We’ve all been there, no matter your age, out for a quiet (for your standards) drink of an evening and a group younger than you come into the bar, loud, laughing and daring to have fun. They either order a single drink each, taking up the whole bar and all the bar staff, often not knowing what they want to drink and taking quite a while deciding, while they’re being served, or they’ll get a round in and have to keep shouting back to their table to find out what people want because they’ve forgotten in the few minutes it takes them to stumble over a chair and trip over someone’s back on the way to the bar. And they always order Guinness last.
They spread out, pulling tables together, dragging them along the floor with an excruciating scrape. Requests for hijacking the stereo playlists are very vocal, and singing so off pitch it could be considered for the England Cricket Team fills the air, occasionally with substituted lyrics that would make a porn star blush. Drinks are spilled, usually someone else’s, and empty packets of snacks bought elsewhere are left littering the place when they leave, along with glasses still half full remaining on the table and not returned to the bar.
And when they leave, no matter how old we are, no matter who we’re with, we’ll start a conversation about Kids Today.
Opinions will be voiced about bad behaviour, about manners, about not understanding pub etiquette. Memories so rose tinted they could win Chelsea Flower Show will be voiced about how it used to be different, about how we remember going to the pub when we were younger, about learning from the old men in flat caps, or occasionally our own parents, how to behave. How to be polite to the bar staff, how to not bring your own food in, how to not raise your voice above that of the general chatter, how to take your dirty glasses back to the bar when you’ve finished with them.
We learnt how to behave in pubs back then, but what do kids today know? Nothing.
And that is worrying, because socialising with people is a very important part of any community. Whether it’s a back-street boozer or a village temperance bar, a coffee shop or a greasy spoon, we only learn how to behave in these environments when we have access to them.
Which is why I was a bit annoyed to read an article in the Guardian by Tony Naylor, someone whose work I normally really enjoy. I can agree with the sentiment that staff and other diners are not there to look after someone else’s children. But I don’t agree with the idea of giving children tablets with the sound turned off; this isn’t helping kids learn about acceptable behaviour in restaurants. I also don’t agree with “do not get huffy because the kitchen declines to make child-friendly tweaks to dishes”, especially when earlier in the article dietary requirements are covered and we’re told it’s fine to ask for tweaks, just do it when booking.
The onus is on parents to look after their kids, to bring them up as well as they can, to teach them manners and how to behave in public. Taking kids out to eat is a part of that, knowing which places will be suitable for their child as they learn how restaurants work and how to behave in them.

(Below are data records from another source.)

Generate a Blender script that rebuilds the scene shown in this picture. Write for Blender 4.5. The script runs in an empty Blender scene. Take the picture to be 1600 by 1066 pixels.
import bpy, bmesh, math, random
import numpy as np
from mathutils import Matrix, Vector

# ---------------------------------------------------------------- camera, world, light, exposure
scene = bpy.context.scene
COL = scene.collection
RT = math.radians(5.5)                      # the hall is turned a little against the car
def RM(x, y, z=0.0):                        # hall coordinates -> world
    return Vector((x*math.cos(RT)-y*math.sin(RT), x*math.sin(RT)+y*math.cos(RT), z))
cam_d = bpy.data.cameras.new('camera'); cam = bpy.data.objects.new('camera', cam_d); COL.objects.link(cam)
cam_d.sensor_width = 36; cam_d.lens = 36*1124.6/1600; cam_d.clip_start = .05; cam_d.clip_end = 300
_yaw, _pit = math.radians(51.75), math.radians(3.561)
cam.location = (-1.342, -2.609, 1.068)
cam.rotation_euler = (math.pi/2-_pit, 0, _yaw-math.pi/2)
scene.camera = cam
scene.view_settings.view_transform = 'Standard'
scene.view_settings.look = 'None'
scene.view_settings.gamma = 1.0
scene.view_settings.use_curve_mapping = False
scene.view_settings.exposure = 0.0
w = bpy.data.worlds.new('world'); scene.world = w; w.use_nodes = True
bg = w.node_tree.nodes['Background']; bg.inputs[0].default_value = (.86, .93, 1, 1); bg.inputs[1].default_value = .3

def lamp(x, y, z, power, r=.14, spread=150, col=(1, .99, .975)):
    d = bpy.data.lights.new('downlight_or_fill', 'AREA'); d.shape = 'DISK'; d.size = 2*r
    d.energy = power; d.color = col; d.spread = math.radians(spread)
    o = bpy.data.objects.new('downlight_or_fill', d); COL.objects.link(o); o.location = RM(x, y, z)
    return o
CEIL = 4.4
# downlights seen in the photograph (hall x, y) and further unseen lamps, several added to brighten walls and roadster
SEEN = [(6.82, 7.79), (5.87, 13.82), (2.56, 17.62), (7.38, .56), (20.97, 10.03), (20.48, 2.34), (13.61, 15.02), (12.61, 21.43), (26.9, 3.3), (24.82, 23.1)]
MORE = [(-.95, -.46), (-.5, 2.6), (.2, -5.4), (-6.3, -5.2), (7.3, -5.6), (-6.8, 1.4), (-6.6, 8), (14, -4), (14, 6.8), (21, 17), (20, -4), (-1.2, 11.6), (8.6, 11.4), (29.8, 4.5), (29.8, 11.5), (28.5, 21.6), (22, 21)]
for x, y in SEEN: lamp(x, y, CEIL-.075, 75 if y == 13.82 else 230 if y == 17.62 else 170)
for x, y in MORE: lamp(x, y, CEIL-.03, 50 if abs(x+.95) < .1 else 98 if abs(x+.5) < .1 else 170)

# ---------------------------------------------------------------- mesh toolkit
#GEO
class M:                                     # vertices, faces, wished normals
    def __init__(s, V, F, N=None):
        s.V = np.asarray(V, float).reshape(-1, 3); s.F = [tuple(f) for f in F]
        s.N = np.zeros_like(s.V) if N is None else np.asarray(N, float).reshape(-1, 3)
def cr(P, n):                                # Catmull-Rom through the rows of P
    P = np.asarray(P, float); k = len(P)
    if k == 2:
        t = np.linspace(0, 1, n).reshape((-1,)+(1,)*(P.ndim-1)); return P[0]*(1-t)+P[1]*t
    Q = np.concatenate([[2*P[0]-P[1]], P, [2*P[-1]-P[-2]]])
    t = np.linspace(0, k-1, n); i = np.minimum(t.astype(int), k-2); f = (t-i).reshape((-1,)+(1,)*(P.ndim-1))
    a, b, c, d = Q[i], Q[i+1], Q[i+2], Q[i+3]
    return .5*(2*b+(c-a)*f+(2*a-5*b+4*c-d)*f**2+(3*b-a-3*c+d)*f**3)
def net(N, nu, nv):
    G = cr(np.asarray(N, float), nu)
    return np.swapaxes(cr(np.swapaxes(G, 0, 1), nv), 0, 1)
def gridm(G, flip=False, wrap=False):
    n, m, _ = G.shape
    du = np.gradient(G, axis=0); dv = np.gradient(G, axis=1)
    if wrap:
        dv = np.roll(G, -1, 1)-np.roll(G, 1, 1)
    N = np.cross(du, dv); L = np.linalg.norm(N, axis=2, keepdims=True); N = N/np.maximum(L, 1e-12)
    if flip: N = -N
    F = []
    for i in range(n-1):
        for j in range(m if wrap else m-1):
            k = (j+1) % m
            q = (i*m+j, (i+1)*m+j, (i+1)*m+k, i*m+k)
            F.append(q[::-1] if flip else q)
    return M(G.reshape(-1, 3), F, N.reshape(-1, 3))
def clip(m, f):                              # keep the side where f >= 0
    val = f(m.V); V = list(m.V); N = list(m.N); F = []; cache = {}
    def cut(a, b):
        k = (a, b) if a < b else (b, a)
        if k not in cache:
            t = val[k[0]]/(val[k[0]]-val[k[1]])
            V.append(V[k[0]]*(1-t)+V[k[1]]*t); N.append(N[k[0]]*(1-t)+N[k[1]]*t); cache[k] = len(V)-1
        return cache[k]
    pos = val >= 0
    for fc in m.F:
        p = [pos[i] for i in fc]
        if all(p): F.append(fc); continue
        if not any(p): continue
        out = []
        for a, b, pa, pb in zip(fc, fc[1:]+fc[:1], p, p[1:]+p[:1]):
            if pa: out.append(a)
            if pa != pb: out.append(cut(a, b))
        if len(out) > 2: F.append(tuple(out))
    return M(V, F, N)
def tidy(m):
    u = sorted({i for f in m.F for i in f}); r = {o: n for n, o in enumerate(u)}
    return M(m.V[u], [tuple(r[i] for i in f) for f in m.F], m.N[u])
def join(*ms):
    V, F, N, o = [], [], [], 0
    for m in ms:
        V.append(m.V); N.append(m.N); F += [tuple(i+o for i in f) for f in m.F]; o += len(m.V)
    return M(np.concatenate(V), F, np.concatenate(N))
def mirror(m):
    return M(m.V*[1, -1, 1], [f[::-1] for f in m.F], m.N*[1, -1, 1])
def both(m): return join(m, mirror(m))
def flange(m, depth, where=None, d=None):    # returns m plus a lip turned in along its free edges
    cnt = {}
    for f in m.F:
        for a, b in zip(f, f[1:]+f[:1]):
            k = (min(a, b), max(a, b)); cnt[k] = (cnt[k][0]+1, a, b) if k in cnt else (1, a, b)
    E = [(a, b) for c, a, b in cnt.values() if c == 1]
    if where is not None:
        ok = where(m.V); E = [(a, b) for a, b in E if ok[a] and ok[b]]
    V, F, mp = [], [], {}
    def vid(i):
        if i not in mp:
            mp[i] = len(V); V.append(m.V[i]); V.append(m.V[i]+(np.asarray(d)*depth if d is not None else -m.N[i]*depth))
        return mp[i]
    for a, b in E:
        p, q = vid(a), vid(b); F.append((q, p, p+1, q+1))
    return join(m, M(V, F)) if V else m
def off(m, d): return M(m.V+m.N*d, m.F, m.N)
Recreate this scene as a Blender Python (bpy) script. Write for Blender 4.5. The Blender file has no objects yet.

And family-friendly places like Wacky Warehouses are not the places to teach children how to behave. Getting over-stuffed with microwaved frozen ready meals and fizzy drinks before hyperactivity sets in and they vomit in the ball pit doesn’t teach children how to hold a dinner conversation. Ignoring them as they get into fights with other kids while mummy has another box of wine and daddy drinks his tenth pint of macro-lager to get his free “Daddy Drinker” hat doesn’t teach kids about appreciating their food.
So please, ignore the advice to ignore your kids. Take them out with you to places you believe they’re able to learn from, engage with them, interact with them, and teach them about how good food and drink can be.
I’ve never had to throw a child out of any of my pubs for behaving like a dick.